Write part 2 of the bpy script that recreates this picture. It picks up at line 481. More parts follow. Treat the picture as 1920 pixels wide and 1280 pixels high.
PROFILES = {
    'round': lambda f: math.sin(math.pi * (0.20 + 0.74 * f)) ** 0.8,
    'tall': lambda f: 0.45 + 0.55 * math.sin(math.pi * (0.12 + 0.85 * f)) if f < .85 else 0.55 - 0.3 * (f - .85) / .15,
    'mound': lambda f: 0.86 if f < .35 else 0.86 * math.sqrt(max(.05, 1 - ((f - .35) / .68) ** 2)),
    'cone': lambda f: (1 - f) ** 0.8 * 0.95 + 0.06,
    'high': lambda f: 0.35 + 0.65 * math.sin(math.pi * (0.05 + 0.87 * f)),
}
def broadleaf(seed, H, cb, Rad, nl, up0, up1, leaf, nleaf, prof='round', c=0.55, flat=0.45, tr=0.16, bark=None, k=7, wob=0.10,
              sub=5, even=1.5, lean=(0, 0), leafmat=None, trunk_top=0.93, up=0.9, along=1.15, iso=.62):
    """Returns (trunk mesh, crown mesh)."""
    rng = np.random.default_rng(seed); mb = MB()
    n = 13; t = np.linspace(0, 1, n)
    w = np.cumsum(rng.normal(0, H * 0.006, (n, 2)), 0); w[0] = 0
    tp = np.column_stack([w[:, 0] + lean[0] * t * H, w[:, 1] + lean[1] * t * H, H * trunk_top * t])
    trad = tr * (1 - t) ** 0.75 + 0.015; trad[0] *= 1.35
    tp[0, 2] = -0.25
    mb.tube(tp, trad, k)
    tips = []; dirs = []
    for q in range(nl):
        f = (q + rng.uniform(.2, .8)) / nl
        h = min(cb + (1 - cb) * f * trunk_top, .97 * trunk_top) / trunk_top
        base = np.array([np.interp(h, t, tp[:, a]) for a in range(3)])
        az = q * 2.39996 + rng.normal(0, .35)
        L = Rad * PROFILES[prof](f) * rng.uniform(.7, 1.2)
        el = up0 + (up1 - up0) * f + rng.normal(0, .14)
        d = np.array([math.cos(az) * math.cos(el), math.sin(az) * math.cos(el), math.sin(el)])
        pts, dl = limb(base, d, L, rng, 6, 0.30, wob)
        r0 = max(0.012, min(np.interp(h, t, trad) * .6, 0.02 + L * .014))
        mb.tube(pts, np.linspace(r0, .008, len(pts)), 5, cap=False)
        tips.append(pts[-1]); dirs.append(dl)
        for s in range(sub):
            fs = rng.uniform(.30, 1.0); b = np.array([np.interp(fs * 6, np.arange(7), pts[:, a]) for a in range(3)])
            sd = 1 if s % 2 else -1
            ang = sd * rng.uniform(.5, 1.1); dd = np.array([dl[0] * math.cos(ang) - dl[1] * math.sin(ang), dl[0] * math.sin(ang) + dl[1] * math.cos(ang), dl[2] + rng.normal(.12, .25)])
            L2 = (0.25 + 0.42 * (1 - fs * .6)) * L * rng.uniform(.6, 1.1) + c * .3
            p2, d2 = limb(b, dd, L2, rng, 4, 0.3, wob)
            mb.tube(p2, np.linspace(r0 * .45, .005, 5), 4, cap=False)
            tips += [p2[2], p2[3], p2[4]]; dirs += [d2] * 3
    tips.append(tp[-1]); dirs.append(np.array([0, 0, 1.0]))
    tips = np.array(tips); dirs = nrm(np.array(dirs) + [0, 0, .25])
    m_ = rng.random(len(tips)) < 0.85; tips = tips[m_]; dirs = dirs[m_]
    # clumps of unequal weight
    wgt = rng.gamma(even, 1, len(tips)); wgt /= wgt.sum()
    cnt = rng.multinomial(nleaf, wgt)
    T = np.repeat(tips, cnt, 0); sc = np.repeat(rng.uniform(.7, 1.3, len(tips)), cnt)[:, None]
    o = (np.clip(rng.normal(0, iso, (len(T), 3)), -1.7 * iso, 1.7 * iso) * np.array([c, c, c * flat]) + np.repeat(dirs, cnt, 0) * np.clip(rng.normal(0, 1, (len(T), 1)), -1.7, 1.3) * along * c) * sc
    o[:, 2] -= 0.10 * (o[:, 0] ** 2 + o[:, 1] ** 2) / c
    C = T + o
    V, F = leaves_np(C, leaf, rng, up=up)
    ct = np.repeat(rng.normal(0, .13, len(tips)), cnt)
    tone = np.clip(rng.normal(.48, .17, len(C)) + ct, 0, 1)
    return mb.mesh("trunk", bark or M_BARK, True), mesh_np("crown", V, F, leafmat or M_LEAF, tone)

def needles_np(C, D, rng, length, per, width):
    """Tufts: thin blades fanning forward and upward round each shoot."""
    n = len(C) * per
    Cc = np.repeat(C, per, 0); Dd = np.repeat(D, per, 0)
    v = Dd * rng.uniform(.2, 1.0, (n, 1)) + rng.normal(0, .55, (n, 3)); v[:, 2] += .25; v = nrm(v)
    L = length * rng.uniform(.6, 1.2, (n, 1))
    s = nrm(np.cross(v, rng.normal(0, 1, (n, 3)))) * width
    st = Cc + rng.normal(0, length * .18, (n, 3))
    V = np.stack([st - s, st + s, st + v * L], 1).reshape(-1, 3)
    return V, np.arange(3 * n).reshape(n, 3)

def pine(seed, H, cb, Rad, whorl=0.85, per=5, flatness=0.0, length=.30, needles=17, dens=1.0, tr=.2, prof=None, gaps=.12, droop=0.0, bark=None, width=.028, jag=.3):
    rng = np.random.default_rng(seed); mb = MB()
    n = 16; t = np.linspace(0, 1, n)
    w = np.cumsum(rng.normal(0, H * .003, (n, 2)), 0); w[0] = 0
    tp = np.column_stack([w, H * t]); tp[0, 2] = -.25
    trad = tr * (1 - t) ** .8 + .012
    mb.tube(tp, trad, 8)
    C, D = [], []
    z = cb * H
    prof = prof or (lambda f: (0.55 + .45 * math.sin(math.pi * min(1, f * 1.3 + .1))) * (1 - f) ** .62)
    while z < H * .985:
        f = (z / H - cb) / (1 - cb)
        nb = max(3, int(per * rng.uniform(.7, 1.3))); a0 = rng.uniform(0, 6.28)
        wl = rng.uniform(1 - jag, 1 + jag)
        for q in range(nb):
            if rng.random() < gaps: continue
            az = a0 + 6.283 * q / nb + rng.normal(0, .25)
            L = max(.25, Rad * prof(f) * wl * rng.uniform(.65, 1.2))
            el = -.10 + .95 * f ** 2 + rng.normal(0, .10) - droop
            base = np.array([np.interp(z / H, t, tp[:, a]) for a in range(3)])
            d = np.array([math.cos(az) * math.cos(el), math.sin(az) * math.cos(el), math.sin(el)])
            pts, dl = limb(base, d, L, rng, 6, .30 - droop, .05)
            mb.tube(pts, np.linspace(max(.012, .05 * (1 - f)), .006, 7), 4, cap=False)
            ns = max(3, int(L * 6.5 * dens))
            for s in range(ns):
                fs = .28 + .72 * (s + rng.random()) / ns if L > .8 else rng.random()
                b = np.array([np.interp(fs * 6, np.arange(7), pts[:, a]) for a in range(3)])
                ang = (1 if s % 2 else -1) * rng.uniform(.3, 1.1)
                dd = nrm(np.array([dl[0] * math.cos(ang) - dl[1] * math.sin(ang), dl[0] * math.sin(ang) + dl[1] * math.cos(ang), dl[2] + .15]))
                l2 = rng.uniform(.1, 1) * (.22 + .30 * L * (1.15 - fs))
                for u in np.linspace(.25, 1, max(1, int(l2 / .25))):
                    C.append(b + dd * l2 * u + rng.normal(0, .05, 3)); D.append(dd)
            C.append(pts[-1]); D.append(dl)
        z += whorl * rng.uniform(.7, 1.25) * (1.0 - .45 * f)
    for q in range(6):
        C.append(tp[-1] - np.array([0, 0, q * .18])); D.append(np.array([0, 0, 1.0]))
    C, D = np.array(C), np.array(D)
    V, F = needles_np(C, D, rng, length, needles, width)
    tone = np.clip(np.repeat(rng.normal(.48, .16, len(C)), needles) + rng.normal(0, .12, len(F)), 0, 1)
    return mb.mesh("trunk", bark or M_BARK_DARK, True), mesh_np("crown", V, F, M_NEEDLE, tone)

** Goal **
Extract all lines containing the word "high".

** The response **
Write part 2 of the bpy script that recreates this picture. It picks up at line 481. More parts follow. Treat the picture as 1920 pixels wide and 1280 pixels high.
    'high': lambda f: 0.35 + 0.65 * math.sin(math.pi * (0.05 + 0.87 * f)),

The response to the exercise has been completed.